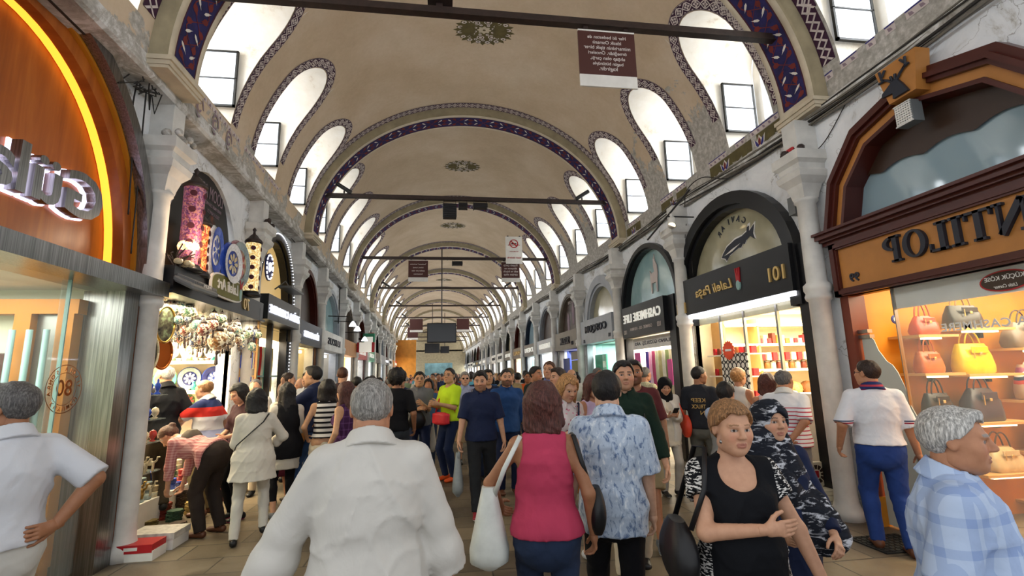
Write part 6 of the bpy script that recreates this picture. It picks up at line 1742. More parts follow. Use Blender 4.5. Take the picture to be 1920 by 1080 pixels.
    b = MB(); b.box(-4.6, -3.95, 7.2, 8.3, .3, .62); tag(recenter(b.build('display_step', 'shelf_white')), 'raised cream step behind the low white plinth', 'plinth')
    cst = {}
    def coaster(m, r=.085):
        b = MB(); n = 24; o_ = [(r * (1 + .09 * math.cos(8 * 2 * math.pi * i / n)) * math.cos(2 * math.pi * i / n), r * (1 + .09 * math.cos(8 * 2 * math.pi * i / n)) * math.sin(2 * math.pi * i / n)) for i in range(n)]
        b.prism(o_, lambda u, v, t_: (u, v, t_), 0, .013); return b.build('coaster', m)
    cm_ = [plain('coaster_%d' % i, c, .4, var=.4, scale=60) for i, c in enumerate(('#6a5a2e', '#2f4a3a', '#7a2a20', '#a08850', '#3a2f28'))]
    def stack(x, y, z0, n, i, lab):
        m = cm_[i % 5]
        if i % 5 not in cst: cst[i % 5] = coaster(m); src = cst[i % 5]; src.location = (x, y, z0); tag(src, 'wavy edged ceramic coaster in the stacks on the floor', 'coaster', 'ceramic coasters in stacks'); k0 = 1
        else: src = cst[i % 5]; k0 = 0
        for k in range(k0, n):
            o = src.copy(); COL.objects.link(o); o.location = (x + random.uniform(-.008, .008), y + random.uniform(-.008, .008), z0 + k * .014); o.rotation_euler = (0, 0, random.uniform(0, 1)); tag(o, 'wavy edged ceramic coaster in the stacks on the floor', 'coaster', 'ceramic coasters in stacks')
    i = 0
    for (x, y, z0, n) in ((-3.5, 6.75, 0, 5), (-3.32, 6.95, 0, 9), (-3.5, 7.05, 0, 14), (-3.25, 7.25, 0, 11), (-3.45, 7.4, 0, 20), (-3.2, 7.55, 0, 6), (-3.42, 7.75, 0, 24), (-3.18, 7.9, 0, 12), (-3.35, 8.15, 0, 18), (-3.15, 6.7, 0, 3)):
        stack(x, y, z0, n, i, ''); i += 1
    bx = {}
    random.seed(21)
    for r_ in range(5):
        for c_ in range(12):
            x = -3.58 - r_ * .14; y = 6.5 + c_ * .14
            if x < -3.95 and y > 7.15: z = .62
            else: z = .3
            k = random.choice(('glaze_red', 'glaze_turq', 'glaze_green', 'glaze_cream', 'glaze_blue', 'glaze_grey', 'glaze_navy'))
            for lv in range(random.choice((1, 2, 3, 4))):
                if k not in bx:
                    b = MB(); b.smooth = True; b.lathe([(.05, 0), (.056, .01), (.056, .05), (.058, .052), (.058, .06), (.05, .066), (.001, .07)], (0, 0, 0), 14); bx[k] = b.build('trinket_box', k); o = bx[k]
                else: o = bx[k].copy(); COL.objects.link(o)
                o.location = (x, y, z + lv * .071); tag(o, 'round glazed trinket box stacked on the white plinth', 'box', 'trinket boxes on the plinth')
    area('jamb_fill', (-3.35, 6.2, 2.6), (0, 0, 0), .4, .5, 50, (1, .88, .6))  # added fill without a fixture, brightens the dark near jamb
    area('ledge_fill', (-3.05, 7.3, 2.62), (0, 0, 0), .5, 2.4, 28, (1, .86, .6))  # added fill below the ledge, lifts the goods and pavement in front
    # copper pots at the back
    for i in range(4):
        b = MB(); b.smooth = True; b.lathe([(.05, 0), (.08, .05), (.07, .13), (.03, .18), (.02, .24), (.03, .26), (.001, .32)], (-4.3 + i * .17, 8.15, .62), 12); tag(recenter(b.build('brass_pot', 'brass')), 'spouted brass pot on the raised cream step', 'pot', 'brass pots on the step')
    for i, (x, z, w_, h_, m) in enumerate(((-4.35, .75, .3, .2, 'red_plastic'), (-4.0, .75, .22, .1, 'glaze_blue'), (-3.75, .75, .18, .16, 'red_plastic'), (-4.35, .95, .28, .08, 'glaze_cream'))):
        b = MB(); b.bbox((x, yb - .4, z + h_ / 2), (w_, .2, h_), .006); tag(recenter(b.build('gift_box', m)), ['orange-red gift box at the left under the plates', 'flat blue gift box between the red ones', 'small red gift box to the right of the blue one', 'thin cream gift box lying on the orange-red one'][i], 'box')
    b = MB(); b.box(-4.7, -3.6, yb - .62, yb - .3, .7, .75); tag(b.build('low_shelf', 'oak_light'), 'wooden low shelf carrying gift boxes under the plates', 'shelf')
    # the boxes at the pavement
    c = thing('gift_box', 'flat red-topped white box lying in front of the others on the pavement', 'box', (-3.0, 5.66, 0), .03)
    b = MB(); b.box(-3.2, -2.79, 5.5, 5.74, 0, .09); b.build('box_base', 'white_paint', c); b = MB(); b.box(-3.19, -2.8, 5.495, 5.745, .075, .15); lid = b.build('box_lid', 'red_plastic', c)
    b = MB(); b.box(-3.05, -2.93, 5.493, 5.495, .1, .13); b.build('printed_label', 'white_paint', lid)
    c = thing('gift_box', 'white box with faint print behind the red-topped box', 'box', (-3.0, 5.95, 0))
    b = MB(); b.box(-3.2, -2.76, 5.8, 6.12, 0, .15); b.build('box_base', 'white_paint', c); b = MB(); b.box(-3.21, -2.75, 5.79, 6.13, .1, .165); b.build('box_lid', plain('box_print', '#c9c5bd', .5, var=.25, scale=18), c)
    # rack of necklaces at the far end of the shop
    t_ = thing('necklace_rack', 'wooden rack of hanging bead necklaces at the far end of the ceramics shop', 'rack', (-3.3, 8.75, 0))
    b = MB(); b.box(-3.36, -3.34, 8.66, 8.9, 0, 2.6); b.box(-3.1, -3.07, 8.62, 8.66, 0, 2.66)
    for z in (1.35, 1.75, 2.15, 2.5): b.box(-3.34, -3.1, 8.64, 8.67, z, z + .02)
    b.build('rack_frame', 'oak_light', t_)
    b = MB(); random.seed(2)
    for z in (1.35, 1.75, 2.15, 2.5):
        for i in range(11):
            x = -3.33 + i * .022; b.cur = i % 4; b.box(x, x + .012, 8.62, 8.64, z - .28 + .05 * random.random(), z)
    o = b.build('necklaces', ['glaze_blue', 'glaze_cream', 'glaze_red', 'glaze_grey'], t_); o['kind'] = 'stuff'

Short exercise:
Omit pictures; set down the rest of the material word for word.

Output of the exercise:
Write part 6 of the bpy script that recreates this picture. It picks up at line 1742. More parts follow. Use Blender 4.5. Take the picture to be 1920 by 1080 pixels.
    b = MB(); b.box(-4.6, -3.95, 7.2, 8.3, .3, .62); tag(recenter(b.build('display_step', 'shelf_white')), 'raised cream step behind the low white plinth', 'plinth')
    cst = {}
    def coaster(m, r=.085):
        b = MB(); n = 24; o_ = [(r * (1 + .09 * math.cos(8 * 2 * math.pi * i / n)) * math.cos(2 * math.pi * i / n), r * (1 + .09 * math.cos(8 * 2 * math.pi * i / n)) * math.sin(2 * math.pi * i / n)) for i in range(n)]
        b.prism(o_, lambda u, v, t_: (u, v, t_), 0, .013); return b.build('coaster', m)
    cm_ = [plain('coaster_%d' % i, c, .4, var=.4, scale=60) for i, c in enumerate(('#6a5a2e', '#2f4a3a', '#7a2a20', '#a08850', '#3a2f28'))]
    def stack(x, y, z0, n, i, lab):
        m = cm_[i % 5]
        if i % 5 not in cst: cst[i % 5] = coaster(m); src = cst[i % 5]; src.location = (x, y, z0); tag(src, 'wavy edged ceramic coaster in the stacks on the floor', 'coaster', 'ceramic coasters in stacks'); k0 = 1
        else: src = cst[i % 5]; k0 = 0
        for k in range(k0, n):
            o = src.copy(); COL.objects.link(o); o.location = (x + random.uniform(-.008, .008), y + random.uniform(-.008, .008), z0 + k * .014); o.rotation_euler = (0, 0, random.uniform(0, 1)); tag(o, 'wavy edged ceramic coaster in the stacks on the floor', 'coaster', 'ceramic coasters in stacks')
    i = 0
    for (x, y, z0, n) in ((-3.5, 6.75, 0, 5), (-3.32, 6.95, 0, 9), (-3.5, 7.05, 0, 14), (-3.25, 7.25, 0, 11), (-3.45, 7.4, 0, 20), (-3.2, 7.55, 0, 6), (-3.42, 7.75, 0, 24), (-3.18, 7.9, 0, 12), (-3.35, 8.15, 0, 18), (-3.15, 6.7, 0, 3)):
        stack(x, y, z0, n, i, ''); i += 1
    bx = {}
    random.seed(21)
    for r_ in range(5):
        for c_ in range(12):
            x = -3.58 - r_ * .14; y = 6.5 + c_ * .14
            if x < -3.95 and y > 7.15: z = .62
            else: z = .3
            k = random.choice(('glaze_red', 'glaze_turq', 'glaze_green', 'glaze_cream', 'glaze_blue', 'glaze_grey', 'glaze_navy'))
            for lv in range(random.choice((1, 2, 3, 4))):
                if k not in bx:
                    b = MB(); b.smooth = True; b.lathe([(.05, 0), (.056, .01), (.056, .05), (.058, .052), (.058, .06), (.05, .066), (.001, .07)], (0, 0, 0), 14); bx[k] = b.build('trinket_box', k); o = bx[k]
                else: o = bx[k].copy(); COL.objects.link(o)
                o.location = (x, y, z + lv * .071); tag(o, 'round glazed trinket box stacked on the white plinth', 'box', 'trinket boxes on the plinth')
    area('jamb_fill', (-3.35, 6.2, 2.6), (0, 0, 0), .4, .5, 50, (1, .88, .6))  # added fill without a fixture, brightens the dark near jamb
    area('ledge_fill', (-3.05, 7.3, 2.62), (0, 0, 0), .5, 2.4, 28, (1, .86, .6))  # added fill below the ledge, lifts the goods and pavement in front
    # copper pots at the back
    for i in range(4):
        b = MB(); b.smooth = True; b.lathe([(.05, 0), (.08, .05), (.07, .13), (.03, .18), (.02, .24), (.03, .26), (.001, .32)], (-4.3 + i * .17, 8.15, .62), 12); tag(recenter(b.build('brass_pot', 'brass')), 'spouted brass pot on the raised cream step', 'pot', 'brass pots on the step')
    for i, (x, z, w_, h_, m) in enumerate(((-4.35, .75, .3, .2, 'red_plastic'), (-4.0, .75, .22, .1, 'glaze_blue'), (-3.75, .75, .18, .16, 'red_plastic'), (-4.35, .95, .28, .08, 'glaze_cream'))):
        b = MB(); b.bbox((x, yb - .4, z + h_ / 2), (w_, .2, h_), .006); tag(recenter(b.build('gift_box', m)), ['orange-red gift box at the left under the plates', 'flat blue gift box between the red ones', 'small red gift box to the right of the blue one', 'thin cream gift box lying on the orange-red one'][i], 'box')
    b = MB(); b.box(-4.7, -3.6, yb - .62, yb - .3, .7, .75); tag(b.build('low_shelf', 'oak_light'), 'wooden low shelf carrying gift boxes under the plates', 'shelf')
    # the boxes at the pavement
    c = thing('gift_box', 'flat red-topped white box lying in front of the others on the pavement', 'box', (-3.0, 5.66, 0), .03)
    b = MB(); b.box(-3.2, -2.79, 5.5, 5.74, 0, .09); b.build('box_base', 'white_paint', c); b = MB(); b.box(-3.19, -2.8, 5.495, 5.745, .075, .15); lid = b.build('box_lid', 'red_plastic', c)
    b = MB(); b.box(-3.05, -2.93, 5.493, 5.495, .1, .13); b.build('printed_label', 'white_paint', lid)
    c = thing('gift_box', 'white box with faint print behind the red-topped box', 'box', (-3.0, 5.95, 0))
    b = MB(); b.box(-3.2, -2.76, 5.8, 6.12, 0, .15); b.build('box_base', 'white_paint', c); b = MB(); b.box(-3.21, -2.75, 5.79, 6.13, .1, .165); b.build('box_lid', plain('box_print', '#c9c5bd', .5, var=.25, scale=18), c)
    # rack of necklaces at the far end of the shop
    t_ = thing('necklace_rack', 'wooden rack of hanging bead necklaces at the far end of the ceramics shop', 'rack', (-3.3, 8.75, 0))
    b = MB(); b.box(-3.36, -3.34, 8.66, 8.9, 0, 2.6); b.box(-3.1, -3.07, 8.62, 8.66, 0, 2.66)
    for z in (1.35, 1.75, 2.15, 2.5): b.box(-3.34, -3.1, 8.64, 8.67, z, z + .02)
    b.build('rack_frame', 'oak_light', t_)
    b = MB(); random.seed(2)
    for z in (1.35, 1.75, 2.15, 2.5):
        for i in range(11):
            x = -3.33 + i * .022; b.cur = i % 4; b.box(x, x + .012, 8.62, 8.64, z - .28 + .05 * random.random(), z)
    o = b.build('necklaces', ['glaze_blue', 'glaze_cream', 'glaze_red', 'glaze_grey'], t_); o['kind'] = 'stuff'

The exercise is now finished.